→ **The problem**: Return the complete listing that follows, with each line reproduced exactly.

=====

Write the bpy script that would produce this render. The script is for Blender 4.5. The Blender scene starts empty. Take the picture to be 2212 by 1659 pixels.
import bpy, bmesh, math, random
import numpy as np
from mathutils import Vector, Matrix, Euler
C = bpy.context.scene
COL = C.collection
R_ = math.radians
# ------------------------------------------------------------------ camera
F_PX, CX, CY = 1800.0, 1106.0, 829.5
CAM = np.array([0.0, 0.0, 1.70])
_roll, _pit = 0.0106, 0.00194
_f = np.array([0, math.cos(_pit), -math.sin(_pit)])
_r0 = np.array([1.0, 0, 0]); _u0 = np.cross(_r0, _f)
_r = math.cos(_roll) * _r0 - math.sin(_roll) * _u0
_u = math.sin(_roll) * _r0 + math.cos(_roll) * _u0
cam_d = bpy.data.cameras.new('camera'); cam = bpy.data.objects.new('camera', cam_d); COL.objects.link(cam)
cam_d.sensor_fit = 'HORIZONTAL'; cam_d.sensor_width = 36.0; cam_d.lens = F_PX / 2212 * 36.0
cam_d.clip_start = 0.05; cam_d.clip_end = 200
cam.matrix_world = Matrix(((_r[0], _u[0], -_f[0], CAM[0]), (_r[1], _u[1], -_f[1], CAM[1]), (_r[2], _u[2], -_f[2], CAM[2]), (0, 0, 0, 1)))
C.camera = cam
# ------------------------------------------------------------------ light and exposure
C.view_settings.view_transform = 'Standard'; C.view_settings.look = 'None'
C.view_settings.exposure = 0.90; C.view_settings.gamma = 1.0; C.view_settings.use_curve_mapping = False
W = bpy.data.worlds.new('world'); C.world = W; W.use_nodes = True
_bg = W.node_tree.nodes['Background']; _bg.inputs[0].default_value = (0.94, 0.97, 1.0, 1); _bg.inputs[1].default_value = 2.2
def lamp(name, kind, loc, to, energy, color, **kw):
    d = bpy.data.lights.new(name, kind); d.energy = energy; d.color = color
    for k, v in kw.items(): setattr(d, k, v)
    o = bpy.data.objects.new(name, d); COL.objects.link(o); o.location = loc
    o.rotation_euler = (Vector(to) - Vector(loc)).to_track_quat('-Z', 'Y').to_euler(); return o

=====

→ **Task solution**:
Write the bpy script that would produce this render. The script is for Blender 4.5. The Blender scene starts empty. Take the picture to be 2212 by 1659 pixels.
import bpy, bmesh, math, random
import numpy as np
from mathutils import Vector, Matrix, Euler
C = bpy.context.scene
COL = C.collection
R_ = math.radians
# ------------------------------------------------------------------ camera
F_PX, CX, CY = 1800.0, 1106.0, 829.5
CAM = np.array([0.0, 0.0, 1.70])
_roll, _pit = 0.0106, 0.00194
_f = np.array([0, math.cos(_pit), -math.sin(_pit)])
_r0 = np.array([1.0, 0, 0]); _u0 = np.cross(_r0, _f)
_r = math.cos(_roll) * _r0 - math.sin(_roll) * _u0
_u = math.sin(_roll) * _r0 + math.cos(_roll) * _u0
cam_d = bpy.data.cameras.new('camera'); cam = bpy.data.objects.new('camera', cam_d); COL.objects.link(cam)
cam_d.sensor_fit = 'HORIZONTAL'; cam_d.sensor_width = 36.0; cam_d.lens = F_PX / 2212 * 36.0
cam_d.clip_start = 0.05; cam_d.clip_end = 200
cam.matrix_world = Matrix(((_r[0], _u[0], -_f[0], CAM[0]), (_r[1], _u[1], -_f[1], CAM[1]), (_r[2], _u[2], -_f[2], CAM[2]), (0, 0, 0, 1)))
C.camera = cam
# ------------------------------------------------------------------ light and exposure
C.view_settings.view_transform = 'Standard'; C.view_settings.look = 'None'
C.view_settings.exposure = 0.90; C.view_settings.gamma = 1.0; C.view_settings.use_curve_mapping = False
W = bpy.data.worlds.new('world'); C.world = W; W.use_nodes = True
_bg = W.node_tree.nodes['Background']; _bg.inputs[0].default_value = (0.94, 0.97, 1.0, 1); _bg.inputs[1].default_value = 2.2
def lamp(name, kind, loc, to, energy, color, **kw):
    d = bpy.data.lights.new(name, kind); d.energy = energy; d.color = color
    for k, v in kw.items(): setattr(d, k, v)
    o = bpy.data.objects.new(name, d); COL.objects.link(o); o.location = loc
    o.rotation_euler = (Vector(to) - Vector(loc)).to_track_quat('-Z', 'Y').to_euler(); return o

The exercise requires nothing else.